Above all, Wilkinson says, he aimed to keep the design “visually calm.” He chose open-weave seating in shades of pale gray, glass-topped occasional tables and a classic shade of white to cover walls, ceilings and ceiling beams. “In general,” notes the designer, “we just wanted to white out the space, offer more of a texture than a color change.” To add some visual interest, Wilkinson and his team used beadboard on the ceiling, which recalls the pre-Sandy structure. The bar is a bit of a design counterpoint, with its eye-catching ribbon-glass countertop.
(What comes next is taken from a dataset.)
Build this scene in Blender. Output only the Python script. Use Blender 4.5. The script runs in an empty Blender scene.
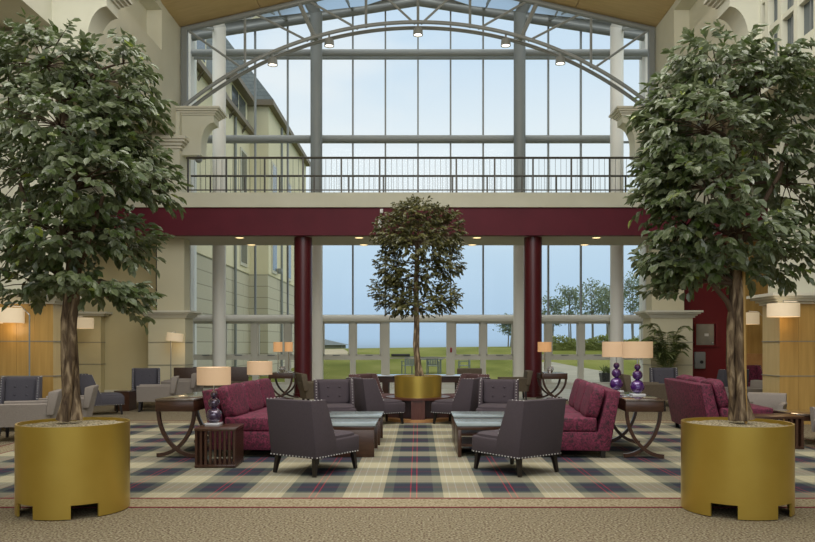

All of the furniture is easily movable, an important consideration given the cabana’s multiple uses and the possibility of extreme weather at the Shore.
The serene and compelling interior design extends outward. Decking, partly shaded by white cedar trellising, lines five sides of the unevenly hexagonal structure; the geometrically intricate trellises help to blur the distinction between indoors and out. In fact, it was the trellising that posed the greatest challenge for Wilkinson, who worked to ensure that it felt “deliberate and artful” in spite of the cabana’s unusual geometry.
The plantings—chosen by Kassin, whose personal passion is landscape design—help to soften the building’s angularity. All the plants—among them beach plum, bayberry, rosa rugosa, oat grass, pampas grass, yucca, black pine, hardy hibiscus and daylilies—are native either to the region or to areas with similar climates. After their third summer, says Kassin, they should thrive without irrigation and “come back with a fervor.”
The same could be said of the 120-plus family members who’ve spent 20 summers at the cabana and look forward to many more, thanks to Wilkinson’s inspired rebuild. “Our cousins and distant family grew up here; now our children are growing up here,” says Kassin. “It’s been such a blessing for us.”